Ouvir as pessoas no cotidiano faz crer que a maioria delas nega o quão feliz são em suas rotinas, na repetição de seu dia-a-dia,  quando no fundo o que a maioria deseja é uma vida previsível, não no sentido de saber o que será feito da rotina diária, mas sim, previsível por saber o quão possível a vida pode ser planejada, ordenada e pensada como algo posto sob o meu domínio. Os céticos dirão ser um enfado tal situação, pois bem, visite um país em guerra, uma nação que viva em hiperinflação e você irá entender de qual previsibilidade se trata aqui, mesmo em casos de desastres naturais, quando milhares ficam desabrigados ou impedidos de retornar as suas casas, o abatimento e a tristeza se apresentam por destituir a vida de um continum essencial.
As tragédias naturais ou as guerras são evidentes na transformação do previsível em imprevisível.
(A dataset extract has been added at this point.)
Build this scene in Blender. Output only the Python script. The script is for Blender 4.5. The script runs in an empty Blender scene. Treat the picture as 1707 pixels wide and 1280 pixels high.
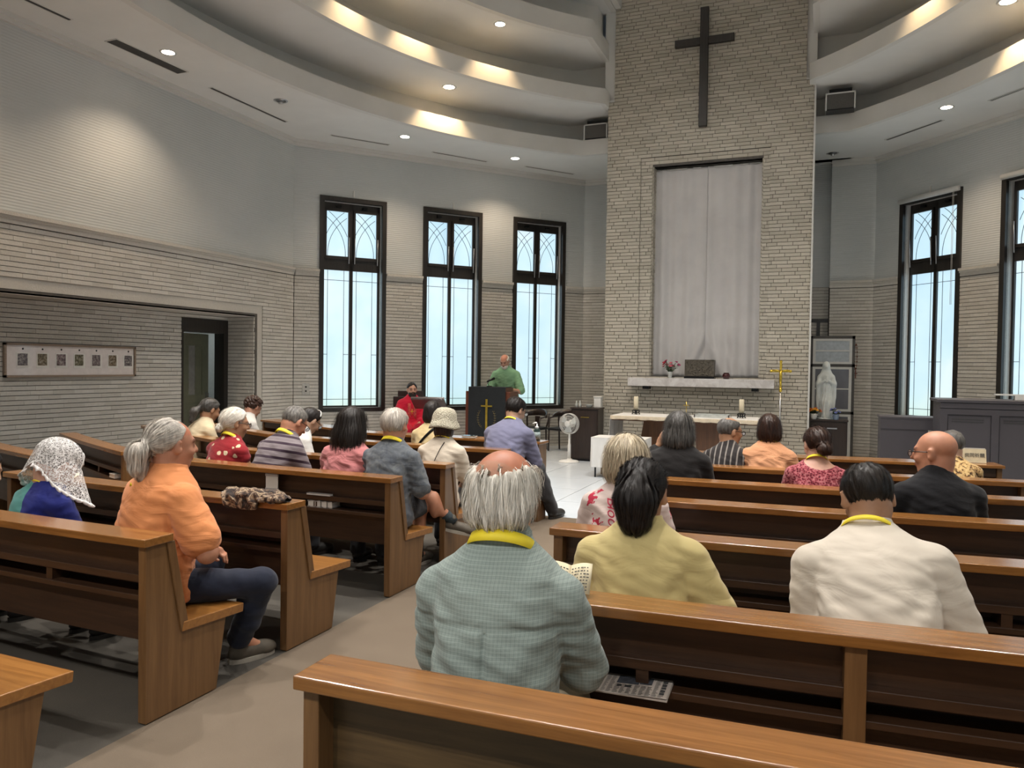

Uma existência em descontínuo produz nos seres humanos o afloramento dos instintos mais básicos, o bom e velho Darwin sabia o que dizia quando traçou a evolução e as emoções humanas, sem poder pensar no amanhã como algo previsível, as nossas emoções e pensamentos comportam com insegurança, e me permito uma ilação, quando olho sociedades do terceiro mundo ou comunidades pobres em sociedades muito ricas parece evidente a propensão a violência. Sem a previsibilidade a vida cotidiana e o futuro, tudo se torna um presente eterno, desregrado e alimentado por ações que tem como único fim suprir o imediato. Não é preciso entrar em uma favela tomada por traficantes, em um grande centro urbano, para saber que aqueles que se acercam do negócio das drogas e todos que estão a sua volta resumem a existência a um presente sufocante, nada vai além do tempo que se vivi. A percepção de uma vida sintetizada em um presente contínuo demanda de cada sujeito o fim de qualquer previsibilidade, a vida é feita aqui e agora, nada mais desumano, nada mais infleiz.
Se não pudermos ter garantias mínimas de previsibilidade da vida, de quando poderemos casar, ter filho, passear, aposentar, comprar um velho objeto de desejo o que restará? A sensação de que a vida é um estado de permanente presente do qual se vive hoje para não haver amanhã, isto quase transformou gerações inteiras no Brasil em cínicos, pessimistas, com a existência e propensos a um estado de violência, se não física, uma violência emocional da qual estar vivo era o maior fardo.